In an attempt to repair a $137 million budget shortfall, Walker has introduced a budget plan that would prevent labor unions from collectively bargaining. Unionized public workers would be stripped of the right to negotiate with their employers over benefits, hours, working conditions and rules of the workplace.
Employers would also be prohibited from collecting union dues, which are used to fund many of the activities unions engage in on behalf of their members.
The labor unions that supported the governor’s election bid last fall, the Milwaukee Police Association and the Wisconsin Troopers Association, to name a few, would be exempt from these changes.
In terms of budgetary policy, there is no rhyme or reason to Walker’s proposed cutbacks. Public workers aren’t responsible for the state’s budget disaster, and the $300 million that would supposedly be saved over two years by stripping them of their collective bargaining rights would amount to a mere 1/12 of the state’s projected $3.6 billion 2011-13 budget deficit.

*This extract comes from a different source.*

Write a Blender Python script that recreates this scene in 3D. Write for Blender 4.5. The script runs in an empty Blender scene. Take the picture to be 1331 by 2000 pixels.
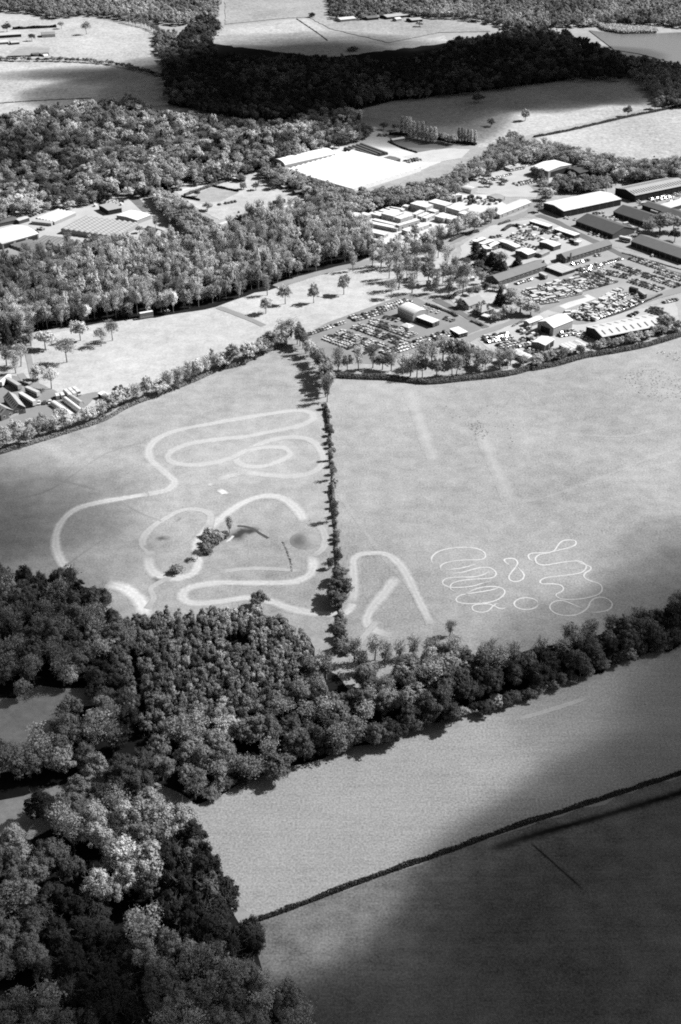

And newly elected Republicans aren’t at the root of the state’s budget crisis either, as those on the left have suggested. Former Gov. Jim Doyle and the Democrats that controlled the Legislature, prior to their shellacking last fall, created much of Wisconsin’s current problems.
Walker and his comrades in the Wisconsin Assembly claim their “”budget repair bill”” would save the state from a fiscal meltdown, but its true objective is purely political.
The Republican Party has always been intolerant of organized labor and beholden to big business. Last fall, the Koch brothers, billionaire energy tycoons and owners of the largest privately owned company in America, donated $1 million to the Republican Governors Association, money that was then funneled into Republican gubernatorial campaigns around the country. Walker and other newly elected Republican governors are returning the favor by threatening to bust the labor unions, the Democratic Party’s primary fundraising arm.
Depriving unionized workers of their collective bargaining rights and preventing employers from collecting union dues would stem the flow of contributions made by labor unions to Democratic candidates, which would give Republicans a huge advantage in future elections. This would make for more pro-business politicians like Walker who seem more concerned with pleasing corporate bigwigs than doing what’s best for their constituencies.
Walker has threatened to lay off 6,000 public employees if his budget plan isn’t approved, but has signed-off on $120 million in corporate tax cuts.
This anti-union craze has even spread to Ohio, Tennessee and Indiana, where the Republican governors in each state have also threatened strip union members of their right to collectively bargain.
The GOP’s war with organized labor is clearly an effort to consolidate political power and enrich big business. The party’s ideal world, one where corporations rule and politicians live to serve them, will be built on the backs of America’s union workers.